Education Secretary Gillian Shephard has said that permanent exclusion should be seen as a last resort, but a recent Office for Standards in Education report criticised some heads for being too quick to exclude disruptive pupils while others were unwilling to expel trouble makers.

The National Association for the Care and Rehabilitation of Offenders is trying to provide a safety net for teenage boys at risk of exclusion.

Ray Glen is manager of NACRO’s Dorset New Careers training Centre in Poole, where six teenage boys identified as being at risk of exclusion are currently following a programme of vocational training. The boys remain on the roll of their schools, which keep a close eye on their progress. The aim of the programme is to guide the disaffected youngsters from the brink of exclusion back into training and towards a career.

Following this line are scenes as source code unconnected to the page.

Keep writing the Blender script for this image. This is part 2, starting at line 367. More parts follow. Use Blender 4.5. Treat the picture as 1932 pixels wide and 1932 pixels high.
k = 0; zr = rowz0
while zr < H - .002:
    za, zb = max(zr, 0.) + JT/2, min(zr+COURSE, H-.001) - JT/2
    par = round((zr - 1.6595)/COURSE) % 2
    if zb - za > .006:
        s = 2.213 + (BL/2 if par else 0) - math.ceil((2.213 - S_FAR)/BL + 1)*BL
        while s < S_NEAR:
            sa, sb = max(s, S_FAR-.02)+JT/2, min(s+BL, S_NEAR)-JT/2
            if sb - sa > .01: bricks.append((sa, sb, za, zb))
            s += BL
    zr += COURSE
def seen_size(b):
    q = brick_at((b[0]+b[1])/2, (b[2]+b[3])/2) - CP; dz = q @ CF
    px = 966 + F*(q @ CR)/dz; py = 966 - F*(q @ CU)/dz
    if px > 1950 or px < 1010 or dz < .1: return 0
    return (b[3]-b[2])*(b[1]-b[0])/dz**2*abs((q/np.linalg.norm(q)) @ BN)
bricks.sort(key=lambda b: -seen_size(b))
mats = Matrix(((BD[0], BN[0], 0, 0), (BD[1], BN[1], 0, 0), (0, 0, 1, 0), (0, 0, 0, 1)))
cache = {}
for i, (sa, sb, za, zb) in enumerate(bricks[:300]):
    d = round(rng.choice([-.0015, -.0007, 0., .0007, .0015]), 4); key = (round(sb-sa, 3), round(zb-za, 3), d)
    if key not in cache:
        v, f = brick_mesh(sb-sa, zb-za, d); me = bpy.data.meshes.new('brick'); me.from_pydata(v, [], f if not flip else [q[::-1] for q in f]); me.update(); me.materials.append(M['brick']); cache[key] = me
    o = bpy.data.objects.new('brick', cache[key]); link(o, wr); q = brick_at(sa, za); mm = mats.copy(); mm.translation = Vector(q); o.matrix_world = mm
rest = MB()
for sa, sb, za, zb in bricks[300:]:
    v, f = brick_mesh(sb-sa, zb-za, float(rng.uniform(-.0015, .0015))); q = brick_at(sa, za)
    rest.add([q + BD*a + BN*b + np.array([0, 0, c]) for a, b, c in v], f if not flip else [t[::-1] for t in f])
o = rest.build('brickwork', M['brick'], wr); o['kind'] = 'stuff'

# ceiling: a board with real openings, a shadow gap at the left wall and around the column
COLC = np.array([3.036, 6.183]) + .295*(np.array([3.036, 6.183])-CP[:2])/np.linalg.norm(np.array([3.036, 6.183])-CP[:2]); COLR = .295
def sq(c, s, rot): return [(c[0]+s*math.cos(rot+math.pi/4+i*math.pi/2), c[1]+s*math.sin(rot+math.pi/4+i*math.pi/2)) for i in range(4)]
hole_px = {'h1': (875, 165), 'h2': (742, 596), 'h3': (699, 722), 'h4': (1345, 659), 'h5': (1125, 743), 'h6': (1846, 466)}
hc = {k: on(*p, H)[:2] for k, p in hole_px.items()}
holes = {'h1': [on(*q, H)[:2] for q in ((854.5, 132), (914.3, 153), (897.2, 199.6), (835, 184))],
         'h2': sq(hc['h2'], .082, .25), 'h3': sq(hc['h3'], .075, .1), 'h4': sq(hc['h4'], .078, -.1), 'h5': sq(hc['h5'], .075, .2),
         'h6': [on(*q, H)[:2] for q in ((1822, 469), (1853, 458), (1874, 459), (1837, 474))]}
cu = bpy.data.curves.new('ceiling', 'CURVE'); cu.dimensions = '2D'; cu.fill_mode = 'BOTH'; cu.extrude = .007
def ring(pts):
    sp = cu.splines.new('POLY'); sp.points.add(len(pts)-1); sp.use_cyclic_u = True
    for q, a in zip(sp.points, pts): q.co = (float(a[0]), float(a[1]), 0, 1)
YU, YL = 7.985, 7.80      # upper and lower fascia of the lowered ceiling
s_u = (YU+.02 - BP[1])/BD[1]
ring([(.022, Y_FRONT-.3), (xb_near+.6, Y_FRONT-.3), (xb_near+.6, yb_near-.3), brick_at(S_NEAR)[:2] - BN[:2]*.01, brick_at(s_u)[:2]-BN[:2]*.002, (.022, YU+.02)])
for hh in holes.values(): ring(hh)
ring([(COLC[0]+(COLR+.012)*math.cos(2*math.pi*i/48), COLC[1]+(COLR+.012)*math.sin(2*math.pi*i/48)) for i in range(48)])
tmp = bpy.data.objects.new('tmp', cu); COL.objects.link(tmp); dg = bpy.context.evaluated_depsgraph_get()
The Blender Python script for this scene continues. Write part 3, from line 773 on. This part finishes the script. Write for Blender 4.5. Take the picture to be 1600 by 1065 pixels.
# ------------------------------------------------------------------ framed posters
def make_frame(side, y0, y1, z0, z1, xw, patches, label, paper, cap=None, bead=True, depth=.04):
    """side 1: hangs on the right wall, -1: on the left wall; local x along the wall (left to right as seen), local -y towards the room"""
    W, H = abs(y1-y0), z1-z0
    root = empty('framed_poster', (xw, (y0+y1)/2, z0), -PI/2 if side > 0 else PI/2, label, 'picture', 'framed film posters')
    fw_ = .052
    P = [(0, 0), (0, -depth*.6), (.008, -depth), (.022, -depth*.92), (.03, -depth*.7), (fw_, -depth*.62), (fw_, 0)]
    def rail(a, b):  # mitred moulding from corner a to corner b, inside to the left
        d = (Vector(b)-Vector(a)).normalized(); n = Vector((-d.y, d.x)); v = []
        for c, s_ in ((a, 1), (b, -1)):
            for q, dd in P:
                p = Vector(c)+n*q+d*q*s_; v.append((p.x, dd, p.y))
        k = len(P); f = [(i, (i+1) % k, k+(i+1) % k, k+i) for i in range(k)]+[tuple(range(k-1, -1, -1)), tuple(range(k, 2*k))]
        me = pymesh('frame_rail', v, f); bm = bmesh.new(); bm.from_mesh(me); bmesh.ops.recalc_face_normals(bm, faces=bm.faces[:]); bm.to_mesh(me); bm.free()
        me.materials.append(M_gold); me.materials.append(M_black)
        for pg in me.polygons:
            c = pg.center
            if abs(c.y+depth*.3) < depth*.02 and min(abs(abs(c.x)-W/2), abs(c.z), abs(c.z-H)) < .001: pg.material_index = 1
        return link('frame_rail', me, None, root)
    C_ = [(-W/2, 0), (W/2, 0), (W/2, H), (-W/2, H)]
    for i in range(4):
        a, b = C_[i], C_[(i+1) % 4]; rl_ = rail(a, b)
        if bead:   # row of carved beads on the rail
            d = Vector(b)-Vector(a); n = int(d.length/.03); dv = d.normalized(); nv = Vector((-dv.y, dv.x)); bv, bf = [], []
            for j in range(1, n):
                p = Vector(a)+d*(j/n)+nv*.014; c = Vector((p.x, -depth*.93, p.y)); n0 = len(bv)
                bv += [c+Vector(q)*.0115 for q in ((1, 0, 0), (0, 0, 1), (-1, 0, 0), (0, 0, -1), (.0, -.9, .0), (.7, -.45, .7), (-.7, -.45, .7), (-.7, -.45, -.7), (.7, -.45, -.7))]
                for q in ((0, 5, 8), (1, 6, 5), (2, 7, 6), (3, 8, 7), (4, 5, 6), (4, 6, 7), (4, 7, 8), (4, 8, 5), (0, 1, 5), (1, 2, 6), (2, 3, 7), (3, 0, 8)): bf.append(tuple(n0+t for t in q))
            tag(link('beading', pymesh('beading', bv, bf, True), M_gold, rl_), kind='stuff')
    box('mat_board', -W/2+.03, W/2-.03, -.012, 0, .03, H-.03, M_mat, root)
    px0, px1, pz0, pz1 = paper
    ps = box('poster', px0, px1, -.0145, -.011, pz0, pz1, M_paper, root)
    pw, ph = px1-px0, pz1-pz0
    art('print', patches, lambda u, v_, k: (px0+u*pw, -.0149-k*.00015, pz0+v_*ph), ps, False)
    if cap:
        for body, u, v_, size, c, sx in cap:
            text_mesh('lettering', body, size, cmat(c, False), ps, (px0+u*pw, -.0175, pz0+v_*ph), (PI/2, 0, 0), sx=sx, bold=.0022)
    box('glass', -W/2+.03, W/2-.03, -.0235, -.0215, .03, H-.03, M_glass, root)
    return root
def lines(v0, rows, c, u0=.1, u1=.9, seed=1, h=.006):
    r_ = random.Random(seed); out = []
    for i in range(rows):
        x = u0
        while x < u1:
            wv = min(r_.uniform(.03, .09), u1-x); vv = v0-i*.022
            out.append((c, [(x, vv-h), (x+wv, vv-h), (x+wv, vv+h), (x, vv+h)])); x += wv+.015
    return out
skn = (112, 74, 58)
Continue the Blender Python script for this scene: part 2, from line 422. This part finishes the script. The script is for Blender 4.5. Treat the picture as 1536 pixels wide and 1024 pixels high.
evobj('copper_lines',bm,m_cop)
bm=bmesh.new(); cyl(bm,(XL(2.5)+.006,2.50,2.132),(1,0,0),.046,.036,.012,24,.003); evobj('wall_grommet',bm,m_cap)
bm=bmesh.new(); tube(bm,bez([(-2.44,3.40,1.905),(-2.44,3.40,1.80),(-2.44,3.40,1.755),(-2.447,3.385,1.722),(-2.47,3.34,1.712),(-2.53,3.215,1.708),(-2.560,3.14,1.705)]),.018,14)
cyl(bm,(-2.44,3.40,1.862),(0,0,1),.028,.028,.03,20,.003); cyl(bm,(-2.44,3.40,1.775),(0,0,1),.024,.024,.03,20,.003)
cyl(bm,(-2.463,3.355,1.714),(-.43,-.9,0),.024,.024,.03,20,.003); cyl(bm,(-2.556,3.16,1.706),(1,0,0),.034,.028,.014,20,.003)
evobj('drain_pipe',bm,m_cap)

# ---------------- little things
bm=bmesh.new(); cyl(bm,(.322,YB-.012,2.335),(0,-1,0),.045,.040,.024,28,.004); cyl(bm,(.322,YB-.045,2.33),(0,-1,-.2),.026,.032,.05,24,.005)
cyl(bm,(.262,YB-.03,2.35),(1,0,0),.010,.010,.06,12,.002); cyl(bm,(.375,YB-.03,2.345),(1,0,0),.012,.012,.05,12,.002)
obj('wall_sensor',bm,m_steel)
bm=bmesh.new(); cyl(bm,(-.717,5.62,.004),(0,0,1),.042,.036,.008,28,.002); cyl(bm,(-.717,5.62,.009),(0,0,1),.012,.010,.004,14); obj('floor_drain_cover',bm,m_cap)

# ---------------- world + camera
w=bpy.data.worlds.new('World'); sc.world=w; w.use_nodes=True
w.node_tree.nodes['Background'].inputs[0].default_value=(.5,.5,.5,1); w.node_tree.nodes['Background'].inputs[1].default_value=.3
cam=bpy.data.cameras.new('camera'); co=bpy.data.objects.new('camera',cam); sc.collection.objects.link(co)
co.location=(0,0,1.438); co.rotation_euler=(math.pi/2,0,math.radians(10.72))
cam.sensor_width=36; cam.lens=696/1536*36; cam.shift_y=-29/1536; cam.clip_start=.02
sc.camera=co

“A lot of people get through school and as soon as they get out they drop out of the system,” he says. “We want to give them a smooth progression from school into training and employment. We put together a basic vocational package that would keep them interested with the emphasis on committment and attendance to establish a work environment. We are trying to identify a vocational focus for them.”

Duane’s headteacher at Carter Community School, David Pratten is happy to have found an alternative to excluding Duane. “By the summer term of year 10 Duane had gone right through the school’s behaviour code and we had exhausted most of the measures that we could use.”

But he was unwilling to use the final punishment available to him: “I have never excluded a child and I don’t ever want to be in that position.”